The radio altimeter on aircraft may be susceptible to interference from 5G towers
The Federal Aviation Administration (FAA) has issued an Airworthiness Directive for pilots in response to concerns that mid-band 5G wireless signals may interfere with aviation electronics. Under the new rule, pilots are forbidden from using auto-landing or certain other flight systems at low altitudes. The worry lies in possible interference with radio altimeters from 5G wireless signals.

More than 6,800 airplanes and helicopters in the US are affected, along with dozens of aircraft manufacturers. Under low-visibility conditions, where the use of radio altimeters is almost a necessity, flight delays or diversions might occur.

Understanding the Threat of 5G for Aviation

A radio altimeter measures the distance between the aircraft and the ground or water. It’s much more accurate than a barometric altimeter, making it an essential piece of equipment when pilots are landing and cannot see the ground.

This equipment operates on a radio frequency near that of 5G mid-band transmitters. Specifically, radio altimeters use the 4.2-4.4GHz band, while mid-band 5G uses the 3.7-3.98GHz portion of the spectrum. The 220MHz separation, experts believe, isn’t enough to avoid interference during low-altitude flying.

The rollout of mid-band 5G is crucial for both AT&T and Verizon. Both carriers are currently relying mainly on mmWave 5G equipment. These transmitters are capable of the highest speeds, but lack the ability to penetrate obstacles or cover larger areas. Mid-band 5G transmitters maintain a more happy medium of coverage strength and transfer speeds.

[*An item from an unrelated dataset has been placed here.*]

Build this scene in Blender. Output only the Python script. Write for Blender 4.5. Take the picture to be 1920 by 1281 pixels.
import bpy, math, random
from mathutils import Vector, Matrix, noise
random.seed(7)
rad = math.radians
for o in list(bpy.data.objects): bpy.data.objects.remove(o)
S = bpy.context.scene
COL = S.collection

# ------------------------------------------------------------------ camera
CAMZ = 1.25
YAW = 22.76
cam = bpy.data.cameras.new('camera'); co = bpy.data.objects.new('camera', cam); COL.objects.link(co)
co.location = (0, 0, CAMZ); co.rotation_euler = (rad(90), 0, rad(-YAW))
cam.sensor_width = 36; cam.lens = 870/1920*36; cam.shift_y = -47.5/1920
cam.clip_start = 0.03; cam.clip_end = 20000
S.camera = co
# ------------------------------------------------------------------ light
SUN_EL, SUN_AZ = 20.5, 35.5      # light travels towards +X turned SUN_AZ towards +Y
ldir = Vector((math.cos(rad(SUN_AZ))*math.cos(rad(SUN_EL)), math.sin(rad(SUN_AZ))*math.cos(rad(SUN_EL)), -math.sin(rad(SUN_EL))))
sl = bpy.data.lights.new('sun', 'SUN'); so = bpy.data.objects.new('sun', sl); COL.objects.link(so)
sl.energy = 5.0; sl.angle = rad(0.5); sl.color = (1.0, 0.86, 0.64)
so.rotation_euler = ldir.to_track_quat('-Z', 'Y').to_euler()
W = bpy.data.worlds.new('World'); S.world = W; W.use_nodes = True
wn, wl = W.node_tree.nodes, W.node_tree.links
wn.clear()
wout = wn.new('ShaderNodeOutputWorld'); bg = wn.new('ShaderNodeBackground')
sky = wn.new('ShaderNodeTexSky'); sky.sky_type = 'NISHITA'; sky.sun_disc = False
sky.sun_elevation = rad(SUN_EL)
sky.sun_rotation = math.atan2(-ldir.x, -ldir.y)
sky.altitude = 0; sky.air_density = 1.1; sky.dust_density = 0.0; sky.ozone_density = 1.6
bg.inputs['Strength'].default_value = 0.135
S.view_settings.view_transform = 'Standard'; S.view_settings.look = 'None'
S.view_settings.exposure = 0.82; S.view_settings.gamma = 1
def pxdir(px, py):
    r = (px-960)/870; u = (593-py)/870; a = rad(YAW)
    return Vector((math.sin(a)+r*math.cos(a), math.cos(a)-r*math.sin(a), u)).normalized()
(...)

Ongoing Cooperation Between Aviation and Telecommunications

The rules may only be temporary, however. The FAA is gathering more information, and telecommunications carriers are cooperating to reduce the risk to safety and normal flight operations. AT&T and Verizon, two major carriers rolling out mid-band 5G transmitters, are in close talks with regulators.

Initially, the two cellular providers were to begin expanding their 5G network in December 2021. They delayed those plans until January 2022, and agreed to limit broadcast power near flight paths.

CTIA, a major wireless trade group, pointed out other countries safely using C-Band airwaves for 5G without any impact to aviation. US experts point out, though, that many of those countries continue to limit transmission strength while aviation authorities finish safety assessments.

In its rulings, the FAA points out the Airworthiness Directives are interim rulings. The agency “believes the expansion of 5G and aviation will safely co-exist”.